- [TO DO] Quote the whole listing exactly. Leave the pictures out of your copy.

** Start INFORMATION SUPPLIED **

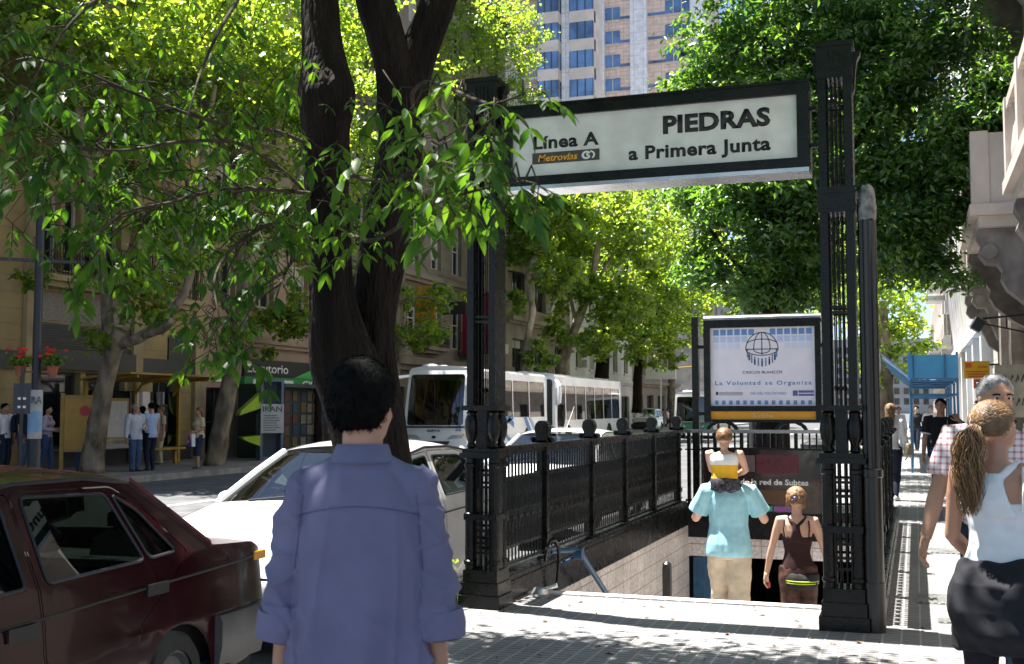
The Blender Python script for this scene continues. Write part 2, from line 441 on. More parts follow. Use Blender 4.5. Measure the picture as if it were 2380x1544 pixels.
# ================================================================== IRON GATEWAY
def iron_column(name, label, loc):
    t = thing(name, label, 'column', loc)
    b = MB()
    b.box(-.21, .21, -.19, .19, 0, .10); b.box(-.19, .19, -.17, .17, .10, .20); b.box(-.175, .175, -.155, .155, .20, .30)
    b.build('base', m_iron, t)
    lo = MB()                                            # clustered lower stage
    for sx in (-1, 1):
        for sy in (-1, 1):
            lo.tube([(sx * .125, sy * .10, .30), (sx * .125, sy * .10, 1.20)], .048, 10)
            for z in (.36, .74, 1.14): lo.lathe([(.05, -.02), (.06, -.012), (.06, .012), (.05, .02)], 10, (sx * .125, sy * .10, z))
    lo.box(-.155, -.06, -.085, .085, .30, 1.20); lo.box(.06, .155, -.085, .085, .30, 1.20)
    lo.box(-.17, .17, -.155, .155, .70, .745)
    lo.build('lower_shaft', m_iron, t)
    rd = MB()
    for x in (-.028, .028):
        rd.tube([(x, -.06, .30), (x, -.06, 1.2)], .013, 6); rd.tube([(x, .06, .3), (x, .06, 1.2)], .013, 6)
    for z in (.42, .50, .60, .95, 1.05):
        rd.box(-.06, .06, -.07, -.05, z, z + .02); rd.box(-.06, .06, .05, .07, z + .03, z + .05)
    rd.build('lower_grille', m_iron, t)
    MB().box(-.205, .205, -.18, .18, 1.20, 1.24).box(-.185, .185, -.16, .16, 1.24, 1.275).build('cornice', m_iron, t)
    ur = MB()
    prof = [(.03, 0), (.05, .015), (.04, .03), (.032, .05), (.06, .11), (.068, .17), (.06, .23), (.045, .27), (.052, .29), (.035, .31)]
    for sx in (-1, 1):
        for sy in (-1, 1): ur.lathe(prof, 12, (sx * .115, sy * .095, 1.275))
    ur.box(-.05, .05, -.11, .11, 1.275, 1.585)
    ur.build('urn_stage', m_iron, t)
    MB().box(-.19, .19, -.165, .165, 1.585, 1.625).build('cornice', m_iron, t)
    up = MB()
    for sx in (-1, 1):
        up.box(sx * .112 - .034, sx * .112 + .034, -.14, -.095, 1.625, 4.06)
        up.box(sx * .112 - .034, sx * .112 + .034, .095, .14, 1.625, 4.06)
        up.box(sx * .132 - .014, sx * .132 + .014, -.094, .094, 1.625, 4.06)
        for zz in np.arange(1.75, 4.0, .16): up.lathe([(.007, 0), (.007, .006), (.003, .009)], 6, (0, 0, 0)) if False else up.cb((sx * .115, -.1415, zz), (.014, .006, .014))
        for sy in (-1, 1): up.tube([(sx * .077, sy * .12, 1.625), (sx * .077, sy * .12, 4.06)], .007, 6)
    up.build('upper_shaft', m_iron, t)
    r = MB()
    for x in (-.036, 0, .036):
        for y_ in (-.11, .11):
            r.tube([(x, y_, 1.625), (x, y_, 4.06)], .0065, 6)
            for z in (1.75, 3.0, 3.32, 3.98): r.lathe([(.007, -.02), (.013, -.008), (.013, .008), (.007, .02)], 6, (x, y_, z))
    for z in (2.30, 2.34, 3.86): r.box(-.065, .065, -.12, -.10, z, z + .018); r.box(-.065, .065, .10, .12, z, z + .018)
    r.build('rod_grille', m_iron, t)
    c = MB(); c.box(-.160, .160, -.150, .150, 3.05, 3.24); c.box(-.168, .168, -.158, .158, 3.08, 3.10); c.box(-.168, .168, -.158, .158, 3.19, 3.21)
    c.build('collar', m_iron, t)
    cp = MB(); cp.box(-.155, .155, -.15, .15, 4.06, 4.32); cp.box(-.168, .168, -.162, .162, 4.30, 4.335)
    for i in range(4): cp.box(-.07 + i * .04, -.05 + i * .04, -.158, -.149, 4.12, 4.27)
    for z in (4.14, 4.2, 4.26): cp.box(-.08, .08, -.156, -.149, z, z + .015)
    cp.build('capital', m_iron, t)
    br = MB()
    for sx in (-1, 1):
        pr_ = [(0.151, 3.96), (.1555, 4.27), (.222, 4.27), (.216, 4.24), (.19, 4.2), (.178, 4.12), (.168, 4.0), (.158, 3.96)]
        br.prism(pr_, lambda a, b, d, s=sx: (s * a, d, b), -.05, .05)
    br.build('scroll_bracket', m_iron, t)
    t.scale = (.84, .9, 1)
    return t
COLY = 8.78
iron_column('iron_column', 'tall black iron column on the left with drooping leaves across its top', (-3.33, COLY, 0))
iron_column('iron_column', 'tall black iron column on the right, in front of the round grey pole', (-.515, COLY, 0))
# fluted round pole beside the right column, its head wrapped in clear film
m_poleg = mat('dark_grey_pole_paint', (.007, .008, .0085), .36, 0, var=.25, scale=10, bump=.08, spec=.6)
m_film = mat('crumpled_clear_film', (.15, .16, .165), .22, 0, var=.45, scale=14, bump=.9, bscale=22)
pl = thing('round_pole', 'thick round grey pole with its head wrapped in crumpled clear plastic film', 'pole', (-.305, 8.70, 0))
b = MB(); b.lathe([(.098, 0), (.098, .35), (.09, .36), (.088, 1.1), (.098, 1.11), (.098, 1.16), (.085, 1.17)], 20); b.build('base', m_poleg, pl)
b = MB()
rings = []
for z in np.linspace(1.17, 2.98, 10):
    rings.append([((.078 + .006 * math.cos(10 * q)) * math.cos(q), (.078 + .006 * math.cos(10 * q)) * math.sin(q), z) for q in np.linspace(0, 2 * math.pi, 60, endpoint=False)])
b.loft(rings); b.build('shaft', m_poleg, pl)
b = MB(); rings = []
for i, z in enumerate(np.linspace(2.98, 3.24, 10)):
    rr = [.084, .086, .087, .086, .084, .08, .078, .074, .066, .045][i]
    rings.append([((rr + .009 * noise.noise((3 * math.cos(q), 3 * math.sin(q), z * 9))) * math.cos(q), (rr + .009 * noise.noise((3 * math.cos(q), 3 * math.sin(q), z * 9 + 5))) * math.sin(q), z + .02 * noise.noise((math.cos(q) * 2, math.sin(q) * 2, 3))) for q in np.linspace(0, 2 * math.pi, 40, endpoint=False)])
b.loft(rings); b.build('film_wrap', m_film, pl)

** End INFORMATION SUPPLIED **

- [FINAL RESULT]
The Blender Python script for this scene continues. Write part 2, from line 441 on. More parts follow. Use Blender 4.5. Measure the picture as if it were 2380x1544 pixels.
# ================================================================== IRON GATEWAY
def iron_column(name, label, loc):
    t = thing(name, label, 'column', loc)
    b = MB()
    b.box(-.21, .21, -.19, .19, 0, .10); b.box(-.19, .19, -.17, .17, .10, .20); b.box(-.175, .175, -.155, .155, .20, .30)
    b.build('base', m_iron, t)
    lo = MB()                                            # clustered lower stage
    for sx in (-1, 1):
        for sy in (-1, 1):
            lo.tube([(sx * .125, sy * .10, .30), (sx * .125, sy * .10, 1.20)], .048, 10)
            for z in (.36, .74, 1.14): lo.lathe([(.05, -.02), (.06, -.012), (.06, .012), (.05, .02)], 10, (sx * .125, sy * .10, z))
    lo.box(-.155, -.06, -.085, .085, .30, 1.20); lo.box(.06, .155, -.085, .085, .30, 1.20)
    lo.box(-.17, .17, -.155, .155, .70, .745)
    lo.build('lower_shaft', m_iron, t)
    rd = MB()
    for x in (-.028, .028):
        rd.tube([(x, -.06, .30), (x, -.06, 1.2)], .013, 6); rd.tube([(x, .06, .3), (x, .06, 1.2)], .013, 6)
    for z in (.42, .50, .60, .95, 1.05):
        rd.box(-.06, .06, -.07, -.05, z, z + .02); rd.box(-.06, .06, .05, .07, z + .03, z + .05)
    rd.build('lower_grille', m_iron, t)
    MB().box(-.205, .205, -.18, .18, 1.20, 1.24).box(-.185, .185, -.16, .16, 1.24, 1.275).build('cornice', m_iron, t)
    ur = MB()
    prof = [(.03, 0), (.05, .015), (.04, .03), (.032, .05), (.06, .11), (.068, .17), (.06, .23), (.045, .27), (.052, .29), (.035, .31)]
    for sx in (-1, 1):
        for sy in (-1, 1): ur.lathe(prof, 12, (sx * .115, sy * .095, 1.275))
    ur.box(-.05, .05, -.11, .11, 1.275, 1.585)
    ur.build('urn_stage', m_iron, t)
    MB().box(-.19, .19, -.165, .165, 1.585, 1.625).build('cornice', m_iron, t)
    up = MB()
    for sx in (-1, 1):
        up.box(sx * .112 - .034, sx * .112 + .034, -.14, -.095, 1.625, 4.06)
        up.box(sx * .112 - .034, sx * .112 + .034, .095, .14, 1.625, 4.06)
        up.box(sx * .132 - .014, sx * .132 + .014, -.094, .094, 1.625, 4.06)
        for zz in np.arange(1.75, 4.0, .16): up.lathe([(.007, 0), (.007, .006), (.003, .009)], 6, (0, 0, 0)) if False else up.cb((sx * .115, -.1415, zz), (.014, .006, .014))
        for sy in (-1, 1): up.tube([(sx * .077, sy * .12, 1.625), (sx * .077, sy * .12, 4.06)], .007, 6)
    up.build('upper_shaft', m_iron, t)
    r = MB()
    for x in (-.036, 0, .036):
        for y_ in (-.11, .11):
            r.tube([(x, y_, 1.625), (x, y_, 4.06)], .0065, 6)
            for z in (1.75, 3.0, 3.32, 3.98): r.lathe([(.007, -.02), (.013, -.008), (.013, .008), (.007, .02)], 6, (x, y_, z))
    for z in (2.30, 2.34, 3.86): r.box(-.065, .065, -.12, -.10, z, z + .018); r.box(-.065, .065, .10, .12, z, z + .018)
    r.build('rod_grille', m_iron, t)
    c = MB(); c.box(-.160, .160, -.150, .150, 3.05, 3.24); c.box(-.168, .168, -.158, .158, 3.08, 3.10); c.box(-.168, .168, -.158, .158, 3.19, 3.21)
    c.build('collar', m_iron, t)
    cp = MB(); cp.box(-.155, .155, -.15, .15, 4.06, 4.32); cp.box(-.168, .168, -.162, .162, 4.30, 4.335)
    for i in range(4): cp.box(-.07 + i * .04, -.05 + i * .04, -.158, -.149, 4.12, 4.27)
    for z in (4.14, 4.2, 4.26): cp.box(-.08, .08, -.156, -.149, z, z + .015)
    cp.build('capital', m_iron, t)
    br = MB()
    for sx in (-1, 1):
        pr_ = [(0.151, 3.96), (.1555, 4.27), (.222, 4.27), (.216, 4.24), (.19, 4.2), (.178, 4.12), (.168, 4.0), (.158, 3.96)]
        br.prism(pr_, lambda a, b, d, s=sx: (s * a, d, b), -.05, .05)
    br.build('scroll_bracket', m_iron, t)
    t.scale = (.84, .9, 1)
    return t
COLY = 8.78
iron_column('iron_column', 'tall black iron column on the left with drooping leaves across its top', (-3.33, COLY, 0))
iron_column('iron_column', 'tall black iron column on the right, in front of the round grey pole', (-.515, COLY, 0))
# fluted round pole beside the right column, its head wrapped in clear film
m_poleg = mat('dark_grey_pole_paint', (.007, .008, .0085), .36, 0, var=.25, scale=10, bump=.08, spec=.6)
m_film = mat('crumpled_clear_film', (.15, .16, .165), .22, 0, var=.45, scale=14, bump=.9, bscale=22)
pl = thing('round_pole', 'thick round grey pole with its head wrapped in crumpled clear plastic film', 'pole', (-.305, 8.70, 0))
b = MB(); b.lathe([(.098, 0), (.098, .35), (.09, .36), (.088, 1.1), (.098, 1.11), (.098, 1.16), (.085, 1.17)], 20); b.build('base', m_poleg, pl)
b = MB()
rings = []
for z in np.linspace(1.17, 2.98, 10):
    rings.append([((.078 + .006 * math.cos(10 * q)) * math.cos(q), (.078 + .006 * math.cos(10 * q)) * math.sin(q), z) for q in np.linspace(0, 2 * math.pi, 60, endpoint=False)])
b.loft(rings); b.build('shaft', m_poleg, pl)
b = MB(); rings = []
for i, z in enumerate(np.linspace(2.98, 3.24, 10)):
    rr = [.084, .086, .087, .086, .084, .08, .078, .074, .066, .045][i]
    rings.append([((rr + .009 * noise.noise((3 * math.cos(q), 3 * math.sin(q), z * 9))) * math.cos(q), (rr + .009 * noise.noise((3 * math.cos(q), 3 * math.sin(q), z * 9 + 5))) * math.sin(q), z + .02 * noise.noise((math.cos(q) * 2, math.sin(q) * 2, 3))) for q in np.linspace(0, 2 * math.pi, 40, endpoint=False)])
b.loft(rings); b.build('film_wrap', m_film, pl)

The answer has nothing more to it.